The disappointment won't end there.
I don't bother getting an alcoholic drink because the moment has well and truly passed; it's basically my bedtime at this point. We get to our seats on a balcony to the left of the stage. I've not been to this venue before but it holds about 4,000 people standing and while I'm grateful to have a seat (my mosh-pit days are well and truly over) I can't help feeling like we're missing out on the atmosphere. We're literally on the back row on these funny stools; it's a bit like being in a conference or lecture theatre. And even though the band are brilliant, from where we're sitting they don't sound it; the bass is booming.
The silver lining is that there is someone having an even worse night than us. There's a couple sitting in front and the guy seems to be getting increasingly frustrated by people leaving their seats to lean over the balcony and take photos, blocking his view. It happens so many times, he eventually loses it and goes over to the staff to complain. He looks so angry, and his partner is rubbing his back to calm him down. It would be funny if it wasn't so uncomfortable to watch. But at least it takes our minds off our own shit.
Eventually, we decide to cut our losses and slip out the venue before the end of the encore. We have a babysitter to get back for, after all.
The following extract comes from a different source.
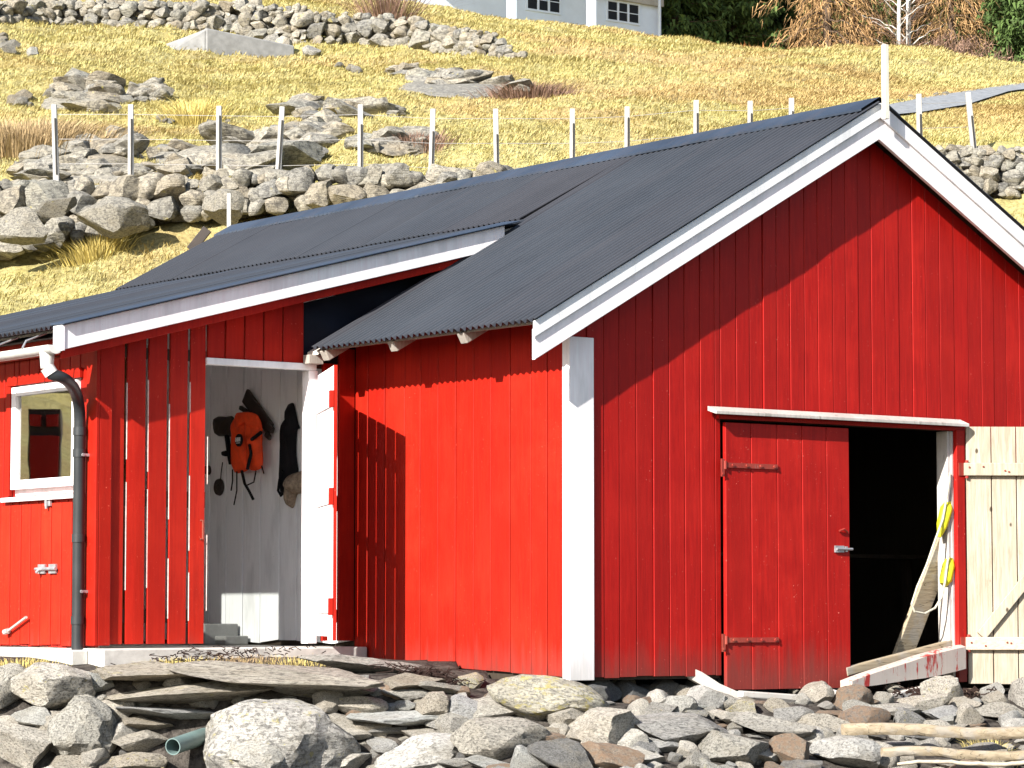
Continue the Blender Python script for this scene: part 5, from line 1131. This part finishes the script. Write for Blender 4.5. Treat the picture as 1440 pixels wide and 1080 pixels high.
def bush(name, px, t, h, sp, n, m, label, w=.02):
    d = ray(px, 60); fh = d[0]*_s+d[1]*_c; c = CAM+d*(t/fh); g = np.random.default_rng(int(px)); tb = MB(); P = []; D = []
    for k in range(46):
        a = g.uniform(0, 2*PI); o = g.uniform(0, sp*.5); e = g.uniform(.4, 1)*h; p0 = (c[0]+math.cos(a)*o*.4, c[1]+math.sin(a)*o*.4, float(H(c[0], c[1]))-.1); pts = [p0]
        for i in range(1, 6): s = i/5; pts.append((p0[0]+math.cos(a)*sp*s*g.uniform(.7, 1.), p0[1]+math.sin(a)*sp*s*g.uniform(.7, 1), p0[2]+e*s**.8))
        tb.tube(pts, list(np.linspace(.018, .005, 6)), 4, cap=False)
        for j in range(n//46): s = g.uniform(.15, 1)*5; i = min(int(s), 4); f = s-i; P.append([pts[i][q]*(1-f)+pts[i+1][q]*f for q in range(3)]); D.append([math.cos(a)*.4, math.sin(a)*.4, .8])
    V = leafcards(np.array(P), np.array(D), .22, g, 3, w/.22*2.2, .35); F = np.arange(len(V)).reshape(-1, 3)
    root = empty(name, (c[0], c[1], float(H(c[0], c[1]))), label, 'bush'); tb.build('stems', BARK, root, 40); me = np_mesh('twigs', V, F, g.uniform(0, 1, len(F))); o = link_mesh('twigs', me, m, root)
bush('rust_bush', 1062, 89.5, 1.3, .7, 1400, ORBUSH, 'small rust coloured bush under the dark spruces', .03)
for k, (px, t, h, sp) in enumerate(((1120, 90, .9, .9), (1190, 89, 1.0, 1.3), (1240, 90.5, .9, 1.), (1305, 87.2, 1.5, 1.2), (1345, 87, 1.8, 1.2), (1385, 86.8, 1.7, 1.1), (1425, 86.6, 1.6, .9))):
    bush('bare_bush', px, t, h, sp, 1100, BRUSH, ('bare brown bush between the rust coloured bush and the larches', 'bare thicket at the foot of the broad larch', 'bare thicket left of the birches', 'bare brown bush right of the birches', 'dense purple brown bush under the drooping larch', 'purple brown bush at the crest under the right spruces', 'brown bush at the right end of the crest')[k], .012)
# ------------------------------------------------------------------ narrow red outhouse (unseen, added and shaped for the reflection in the annexe window)
SD = 9.; nx_, ny_ = -2.257-.466*SD, 3.62+.885*SD; nz_ = float(H(nx_, ny_))
NS = empty('reflection_box', (nx_, ny_, nz_), 'narrow red box added out of view left of the boathouse, to be mirrored in the small window', 'reflection_box')
def nb(name, a0, a1, z0, z1, m, d=.0):
    u = Vector((.86, .5, 0)); n = Vector((.5, -.86, 0)); g = MB(); P = []
    for zz in (z0, z1):
        for (q, dd) in ((a0, d), (a1, d), (a1, -.5), (a0, -.5)): v = Vector((nx_, ny_, 0))+u*q+n*dd; P.append((v.x, v.y, zz))
    g.hexa(P); g.build(name, m, NS, 0)
ZR = 1.80+SD*.0577
nb('lower_wall', -.17, .13, nz_-.3, ZR+.02, RED); nb('upper_panel', -.17, -.04, ZR+.12, ZR+.24, RED); nb('upper_panel', .01, .13, ZR+.12, ZR+.24, RED); nb('back_wall', -.19, .15, nz_-.3, ZR+.3, DARKW, -.06); nb('roof', -.3, .3, ZR+.5, ZR+.56, ROOF, .1)
# ------------------------------------------------------------------ light, sky, camera
w = bpy.data.worlds.new('World'); S.world = w; w.use_nodes = True; nt = w.node_tree; nt.nodes.clear()
o = nt.nodes.new('ShaderNodeOutputWorld'); b = nt.nodes.new('ShaderNodeBackground'); sk = nt.nodes.new('ShaderNodeTexSky'); sk.sky_type = 'NISHITA'; sk.sun_disc = False
el = math.asin(-SUN.z); az = math.atan2(-SUN.x, -SUN.y)
sk.sun_elevation = el; sk.sun_rotation = az; b.inputs[1].default_value = .088
nt.links.new(sk.outputs[0], b.inputs[0]); nt.links.new(b.outputs[0], o.inputs[0])
L = bpy.data.lights.new('sun', 'SUN'); L.energy = 5.; L.angle = math.radians(.5); L.color = (1, .955, .89)
lo = bpy.data.objects.new('sun', L); COL.objects.link(lo); lo.rotation_euler = SUN.to_track_quat('-Z', 'Y').to_euler(); lo.location = (-20, -10, 20)
cam = bpy.data.cameras.new('camera'); co = bpy.data.objects.new('camera', cam); COL.objects.link(co); S.camera = co
cam.sensor_width = 36; cam.lens = FPX/1440*36; cam.clip_end = 3000; cam.clip_start = .5
R = Matrix((RV, UV, -FV)).transposed(); co.matrix_world = Matrix.Translation(CAM) @ R.to_4x4()
vs = S.view_settings; vs.view_transform = 'Standard'; vs.look = 'None'; vs.gamma = 1; vs.exposure = 1.35
S.render.resolution_x = 1024; S.render.resolution_y = 768
S.cycles.max_bounces = 12; S.cycles.diffuse_bounces = 8; S.cycles.transparent_max_bounces = 12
But just as we're walking out of the main doors we hear the very familiar, and very striking first few chords of Fontaines D.C's last song of the night. It's 'I Love You'. We pause for a moment and look at each other. We know what we need to do. So we leg it.
Thirty seconds later, we're back at the arena, standing in the thick of the crowd, arms wrapped around each other, singing along to what will, from hereon, be known as, "Maggie's song." Thinking about our little girl. And feeling all the feels.
Just love your writing style. I’m in the story with you. I can visualize the whole experience. Such a joy to read. Best to you and Chris.